— Start —

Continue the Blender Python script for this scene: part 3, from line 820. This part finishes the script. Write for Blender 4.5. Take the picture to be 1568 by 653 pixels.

— End —
— Start —

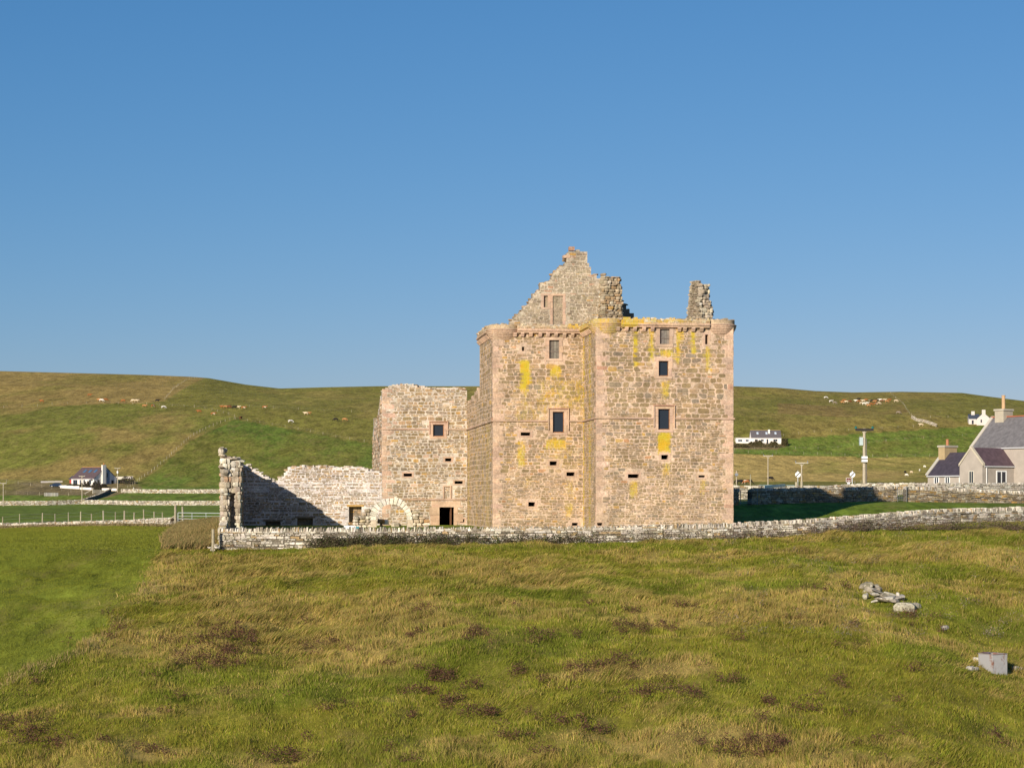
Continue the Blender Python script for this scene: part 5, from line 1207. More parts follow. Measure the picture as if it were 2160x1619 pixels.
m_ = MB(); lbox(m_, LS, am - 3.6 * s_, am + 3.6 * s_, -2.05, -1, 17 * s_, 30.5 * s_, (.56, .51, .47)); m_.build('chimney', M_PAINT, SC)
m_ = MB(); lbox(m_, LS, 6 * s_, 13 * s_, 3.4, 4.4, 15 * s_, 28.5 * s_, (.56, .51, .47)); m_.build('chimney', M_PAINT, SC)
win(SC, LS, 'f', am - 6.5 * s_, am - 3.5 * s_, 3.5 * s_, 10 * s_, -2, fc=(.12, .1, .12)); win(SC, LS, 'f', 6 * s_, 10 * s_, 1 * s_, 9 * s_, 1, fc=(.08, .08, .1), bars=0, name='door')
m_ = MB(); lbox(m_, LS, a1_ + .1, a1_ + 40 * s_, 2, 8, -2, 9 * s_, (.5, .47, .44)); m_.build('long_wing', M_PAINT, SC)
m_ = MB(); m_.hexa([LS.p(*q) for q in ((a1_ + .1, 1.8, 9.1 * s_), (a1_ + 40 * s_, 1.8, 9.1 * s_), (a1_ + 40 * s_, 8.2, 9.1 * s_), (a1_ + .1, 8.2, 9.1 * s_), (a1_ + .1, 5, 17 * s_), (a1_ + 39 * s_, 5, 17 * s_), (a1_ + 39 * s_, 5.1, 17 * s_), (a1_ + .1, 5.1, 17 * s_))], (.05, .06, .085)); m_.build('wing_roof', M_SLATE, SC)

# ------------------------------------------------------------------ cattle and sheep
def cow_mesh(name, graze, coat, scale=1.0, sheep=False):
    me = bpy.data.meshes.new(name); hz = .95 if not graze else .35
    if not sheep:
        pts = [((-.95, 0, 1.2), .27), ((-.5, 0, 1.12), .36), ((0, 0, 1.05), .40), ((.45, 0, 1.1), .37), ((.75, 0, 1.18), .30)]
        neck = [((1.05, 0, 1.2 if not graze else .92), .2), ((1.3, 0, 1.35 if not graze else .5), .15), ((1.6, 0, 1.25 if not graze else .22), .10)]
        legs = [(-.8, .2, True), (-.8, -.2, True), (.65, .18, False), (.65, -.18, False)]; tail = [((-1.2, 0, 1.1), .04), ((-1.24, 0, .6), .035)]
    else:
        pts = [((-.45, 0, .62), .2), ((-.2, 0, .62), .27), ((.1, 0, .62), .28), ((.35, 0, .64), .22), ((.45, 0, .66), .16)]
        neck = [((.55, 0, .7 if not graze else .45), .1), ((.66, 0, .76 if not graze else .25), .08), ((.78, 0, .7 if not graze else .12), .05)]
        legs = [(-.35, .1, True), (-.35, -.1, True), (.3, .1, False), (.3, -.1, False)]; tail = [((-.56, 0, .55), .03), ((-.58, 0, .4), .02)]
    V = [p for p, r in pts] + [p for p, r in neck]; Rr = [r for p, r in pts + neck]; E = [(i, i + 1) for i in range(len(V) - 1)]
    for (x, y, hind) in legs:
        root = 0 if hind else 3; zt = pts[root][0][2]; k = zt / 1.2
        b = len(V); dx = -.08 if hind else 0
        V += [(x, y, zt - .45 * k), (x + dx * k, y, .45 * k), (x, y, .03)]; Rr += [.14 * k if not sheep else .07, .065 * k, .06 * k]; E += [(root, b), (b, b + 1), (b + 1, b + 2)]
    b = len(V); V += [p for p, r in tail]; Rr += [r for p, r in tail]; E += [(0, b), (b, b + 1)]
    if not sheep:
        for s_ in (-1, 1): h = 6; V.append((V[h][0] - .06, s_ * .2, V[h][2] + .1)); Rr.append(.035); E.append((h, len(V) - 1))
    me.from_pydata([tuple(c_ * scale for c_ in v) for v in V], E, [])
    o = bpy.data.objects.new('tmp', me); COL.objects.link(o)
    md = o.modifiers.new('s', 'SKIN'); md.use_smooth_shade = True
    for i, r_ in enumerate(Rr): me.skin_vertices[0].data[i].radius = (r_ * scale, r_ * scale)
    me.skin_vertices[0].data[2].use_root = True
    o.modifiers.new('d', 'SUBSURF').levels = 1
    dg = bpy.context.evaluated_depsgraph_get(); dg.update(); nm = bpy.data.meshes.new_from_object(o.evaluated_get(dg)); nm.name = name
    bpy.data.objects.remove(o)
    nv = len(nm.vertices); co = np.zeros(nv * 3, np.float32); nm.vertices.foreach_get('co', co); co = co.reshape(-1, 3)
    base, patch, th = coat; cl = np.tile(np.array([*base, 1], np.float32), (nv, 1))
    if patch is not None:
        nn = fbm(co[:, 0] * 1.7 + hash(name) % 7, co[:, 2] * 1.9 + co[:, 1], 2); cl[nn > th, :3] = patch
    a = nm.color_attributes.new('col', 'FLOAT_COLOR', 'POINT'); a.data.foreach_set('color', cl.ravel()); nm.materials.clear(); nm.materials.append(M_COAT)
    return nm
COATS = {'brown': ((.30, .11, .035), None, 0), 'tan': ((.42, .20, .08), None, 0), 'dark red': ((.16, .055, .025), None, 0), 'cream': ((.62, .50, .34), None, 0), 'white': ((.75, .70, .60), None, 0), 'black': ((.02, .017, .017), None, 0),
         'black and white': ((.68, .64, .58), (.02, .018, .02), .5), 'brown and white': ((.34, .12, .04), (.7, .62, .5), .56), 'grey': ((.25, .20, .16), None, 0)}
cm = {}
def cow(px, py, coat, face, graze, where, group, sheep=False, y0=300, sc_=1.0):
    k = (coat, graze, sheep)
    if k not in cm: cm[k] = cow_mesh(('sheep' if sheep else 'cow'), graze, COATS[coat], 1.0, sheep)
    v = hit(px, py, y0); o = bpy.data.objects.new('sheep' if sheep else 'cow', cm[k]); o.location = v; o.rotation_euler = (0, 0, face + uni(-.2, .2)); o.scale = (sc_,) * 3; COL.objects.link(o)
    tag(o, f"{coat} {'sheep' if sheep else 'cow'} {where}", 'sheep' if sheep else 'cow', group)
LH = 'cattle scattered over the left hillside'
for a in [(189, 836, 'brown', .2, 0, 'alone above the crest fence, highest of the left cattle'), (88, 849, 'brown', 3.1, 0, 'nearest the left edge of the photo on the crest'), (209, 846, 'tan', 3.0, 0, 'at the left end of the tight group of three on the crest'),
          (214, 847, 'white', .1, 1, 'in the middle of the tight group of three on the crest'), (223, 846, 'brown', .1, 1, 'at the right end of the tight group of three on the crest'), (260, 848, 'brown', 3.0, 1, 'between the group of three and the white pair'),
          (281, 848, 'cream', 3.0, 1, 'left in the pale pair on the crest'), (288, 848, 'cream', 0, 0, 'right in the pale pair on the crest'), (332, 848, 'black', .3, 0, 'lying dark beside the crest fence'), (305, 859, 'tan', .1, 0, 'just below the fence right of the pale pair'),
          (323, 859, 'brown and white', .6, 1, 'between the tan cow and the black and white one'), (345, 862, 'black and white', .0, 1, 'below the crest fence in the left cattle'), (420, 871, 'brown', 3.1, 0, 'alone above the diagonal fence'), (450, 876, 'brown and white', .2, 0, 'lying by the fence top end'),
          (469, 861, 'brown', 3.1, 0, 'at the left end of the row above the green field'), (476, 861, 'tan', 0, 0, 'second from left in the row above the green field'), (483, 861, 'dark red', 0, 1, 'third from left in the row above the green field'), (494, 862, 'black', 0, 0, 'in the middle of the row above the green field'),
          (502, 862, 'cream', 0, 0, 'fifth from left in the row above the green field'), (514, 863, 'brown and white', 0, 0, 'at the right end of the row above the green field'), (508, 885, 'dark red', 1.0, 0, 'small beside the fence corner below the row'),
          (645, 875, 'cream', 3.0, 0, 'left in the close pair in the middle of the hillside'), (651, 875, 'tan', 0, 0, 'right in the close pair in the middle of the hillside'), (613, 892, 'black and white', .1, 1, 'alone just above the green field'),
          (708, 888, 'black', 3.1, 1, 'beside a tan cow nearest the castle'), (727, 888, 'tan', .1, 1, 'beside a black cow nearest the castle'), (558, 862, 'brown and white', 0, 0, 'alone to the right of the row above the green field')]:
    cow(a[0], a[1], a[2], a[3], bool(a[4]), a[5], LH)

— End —
— Start —

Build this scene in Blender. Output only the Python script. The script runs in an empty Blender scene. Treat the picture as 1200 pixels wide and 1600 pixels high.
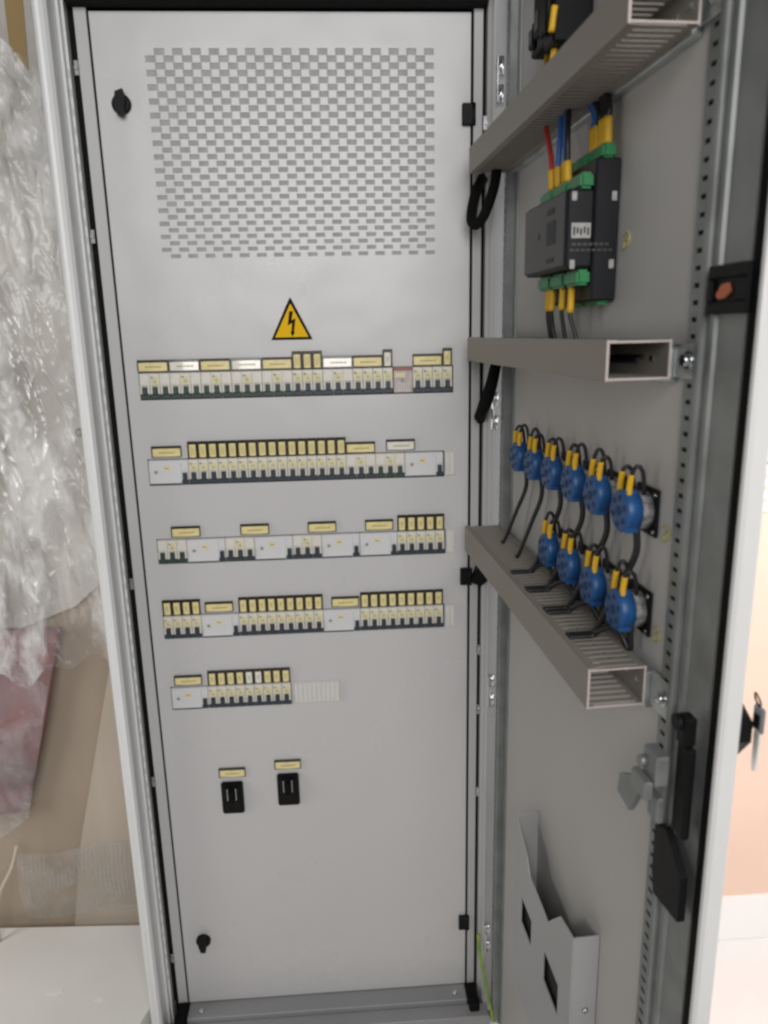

— End —

* GOAL
Find each line holding the string "scene" and copy it out.

* RESPONSE TO THIS TASK
Continue the Blender Python script for this scene: part 3, from line 820. This part finishes the script. Write for Blender 4.5. Take the picture to be 1568 by 653 pixels.
Continue the Blender Python script for this scene: part 5, from line 1207. More parts follow. Measure the picture as if it were 2160x1619 pixels.
Build this scene in Blender. Output only the Python script. The script runs in an empty Blender scene. Treat the picture as 1200 pixels wide and 1600 pixels high.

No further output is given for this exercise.